Die Königliche Kunst übte auch einen starken Einfluss auf die Gartenkunst aus. So waren es einzelne Freimaurer, die ihre weltanschaulichen Überzeugungen in den neuen englischen Landschaftsgärten des 18. Jahrhunderts zum Ausdruck brachten. Sie sollten zur sittlichen Vervollkommnung des Betrachters beitragen. Die Kunsthistorikerin Kerstin Petermann konstatiert: „Gott als Weltbaumeister wurde in der Offenbarung der Natur verehrt, einer Natur, die im künstlich angelegten Landschaftsgarten nun metaphysisch über sich selbst hinausweisen konnte“ (104). Solche dem englischen Vorbild nachempfundenen Landschaftsgärten fanden auch in Norddeutschland Nachahmer.

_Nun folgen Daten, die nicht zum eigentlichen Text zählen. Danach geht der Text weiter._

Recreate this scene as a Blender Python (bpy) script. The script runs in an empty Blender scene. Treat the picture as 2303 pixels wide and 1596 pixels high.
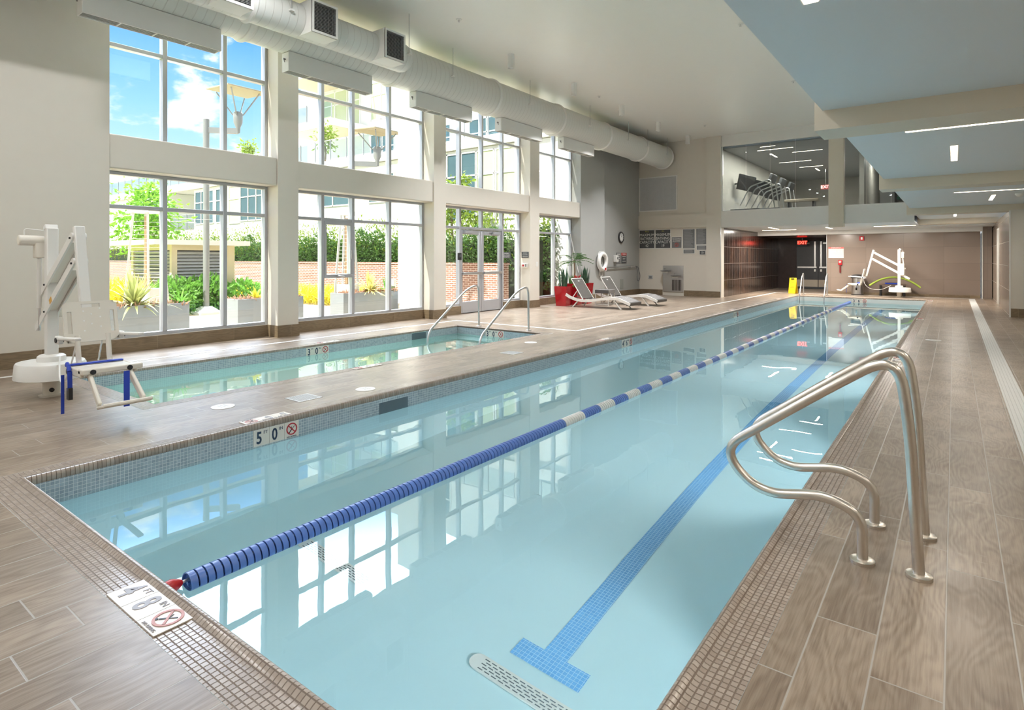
import bpy, bmesh, math, random
from mathutils import Vector, Matrix
random.seed(7)
PI = math.pi
SC = bpy.context.scene
COL = SC.collection
# ------------------------------------------------------------------ camera
cam_d = bpy.data.cameras.new('camera'); cam = bpy.data.objects.new('camera', cam_d); COL.objects.link(cam)
cam.location = (0, 0, 1.42); cam.rotation_euler = (PI/2, 0, math.radians(36.945))
cam_d.sensor_width = 36; cam_d.lens = 1322.4/2303*36; cam_d.shift_y = -(798-580)/2303
cam_d.clip_start = 0.05; cam_d.clip_end = 500
SC.camera = cam
# ------------------------------------------------------------------ view
SC.view_settings.view_transform = 'Standard'; SC.view_settings.look = 'None'
SC.view_settings.gamma = 1; SC.view_settings.use_curve_mapping = False
SC.view_settings.exposure = 0.97
cy = SC.cycles
cy.max_bounces = 9; cy.diffuse_bounces = 4; cy.glossy_bounces = 4; cy.transmission_bounces = 5; cy.transparent_max_bounces = 10
cy.sample_clamp_indirect = 6; cy.use_denoising = True; cy.blur_glossy = 0.5
cy.caustics_reflective = False
# ------------------------------------------------------------------ node helper
class NT:
    def __init__(s, tree): s.t = tree; s.n = tree.nodes; s.l = tree.links
    def node(s, typ, **kw):
        n = s.n.new(typ)
        for k, v in kw.items(): setattr(n, k, v)
        return n
    def put(s, sock, v):
        if v is None: return
        if isinstance(v, bpy.types.NodeSocket): s.l.new(v, sock)
        elif isinstance(v, (tuple, list)) and len(v) == 3 and sock.type == 'RGBA': sock.default_value = (*v, 1)
        else: sock.default_value = v
    def m(s, op, a, b=None, c=None):
        n = s.node('ShaderNodeMath', operation=op)
        s.put(n.inputs[0], a); s.put(n.inputs[1], b)
        if c is not None: s.put(n.inputs[2], c)
        return n.outputs[0]
    def vec(s, x, y, z=0.0):
        n = s.node('ShaderNodeCombineXYZ'); s.put(n.inputs[0], x); s.put(n.inputs[1], y); s.put(n.inputs[2], z); return n.outputs[0]
    def sep(s, v):
        n = s.node('ShaderNodeSeparateXYZ'); s.put(n.inputs[0], v); return n.outputs
    def mix(s, f, a, b):
        n = s.node('ShaderNodeMix', data_type='RGBA'); s.put(n.inputs[0], f); s.put(n.inputs[6], a); s.put(n.inputs[7], b); return n.outputs[2]
    def ramp(s, f, stops):
        n = s.node('ShaderNodeValToRGB'); s.put(n.inputs[0], f); e = n.color_ramp.elements
        while len(e) < len(stops): e.new(0.5)
        for k, (p, c) in enumerate(stops): e[k].position = p; e[k].color = (*c, 1)
        return n.outputs[0]
    def noise(s, v, scale, detail=3, rough=0.5, dist=0.0):
        n = s.node('ShaderNodeTexNoise'); s.put(n.inputs['Vector'], v); n.inputs['Scale'].default_value = scale
        n.inputs['Detail'].default_value = detail; n.inputs['Roughness'].default_value = rough; n.inputs['Distortion'].default_value = dist
        return n.outputs[0]
    def white(s, v):
        n = s.node('ShaderNodeTexWhiteNoise', noise_dimensions='3D'); s.put(n.inputs['Vector'], v); return n.outputs[0]
    def smooth(s, v, lo, hi, a=0.0, b=1.0):
        n = s.node('ShaderNodeMapRange', interpolation_type='SMOOTHSTEP'); s.put(n.inputs[0], v)
        for k, x in enumerate((lo, hi, a, b)): n.inputs[k+1].default_value = x
        return n.outputs[0]
    def obj(s): return s.node('ShaderNodeTexCoord').outputs['Object']
    def bump(s, h, strength, dist=0.01):
        n = s.node('ShaderNodeBump'); s.put(n.inputs['Height'], h); n.inputs['Strength'].default_value = strength; n.inputs['Distance'].default_value = dist
        return n.outputs[0]
def new_mat(name):
    m = bpy.data.materials.new(name); m.use_nodes = True
    t = NT(m.node_tree); b = t.n['Principled BSDF']
    return m, t, b
def setp(t, b, **kw):
    names = dict(color='Base Color', rough='Roughness', metal='Metallic', spec='Specular IOR Level', normal='Normal', emit='Emission Color', estr='Emission Strength', coat='Coat Weight', coatr='Coat Roughness', trans='Transmission Weight', sub='Subsurface Weight')
    for k, v in kw.items(): t.put(b.inputs[names[k]], v)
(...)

Weitere Beitrage des Buches befassen sich mit der Geschichte der Freimaurer in der Weimarer Republik und im Nationalsozialismus (Marcus Mayer) sowie mit dem Thema „Logen als Spiegel der Stadtgesellschaft“ am Beispiel der Stadt Celle (Hilke Langhammer). Maßgeblich prägten drei protestantische Pastoren, die jeweils das Amt des „Meisters vom Stuhl“ bekleideten und sich darüber hinaus für die Innere Mission Wicherns engagierten, das Logenleben der niedersächsischen Stadt. Die Hamburger Schriftstellerin Maike Nielsen, die den Roman „Die Freimaurerin“ vorgelegt hat, stellt in ihrem Essay Überlegungen darüber an, „warum eine Geheimgesellschaft des 18. Jahrhunderts heute aktueller ist denn je“ (160ff). Vor dem Hintergrund der freimaurerischen Programmatik plädiert sie für ein neues „Weltgewissen“, „eine neue, weltbürgerliche Pädagogik, interkulturellen Dialog oder, um mit freimaurerischen Worten zu sprechen: eine Erziehung des Herzens und die beständige Arbeit am kosmopolitischen Selbst“ (165).
Ob diese Haltung sich für die Bewältigung eines weltanschaulich-religiösen Pluralismus letztlich als trag- und zukunftsfähig erweisen kann – insbesondere dann, wenn faktisch bestehende religionsverschiedene Aspekte ausgeblendet werden? Schließlich dürfen in einer illustrierten Darstellung der Freimaurer nicht die vielfältigen Verschwörungstheorien über den verschwiegenen Bruderbund fehlen. Die Autorin Vanessa Hirsch beleuchtet gegenwärtige Deutungsversuche in Literatur und Film zwischen Fakt und Fiktion.
Insgesamt bietet der vorliegende Band ein facettenreiches wie ansprechend gestaltetes Panorama der Freimaurerei in Hamburg. Was die Logenmitglieder, ob in der Hansestadt oder anderswo, heute in den Logen erleben, bleibt dabei – wie so oft – leider ein Geheimnis.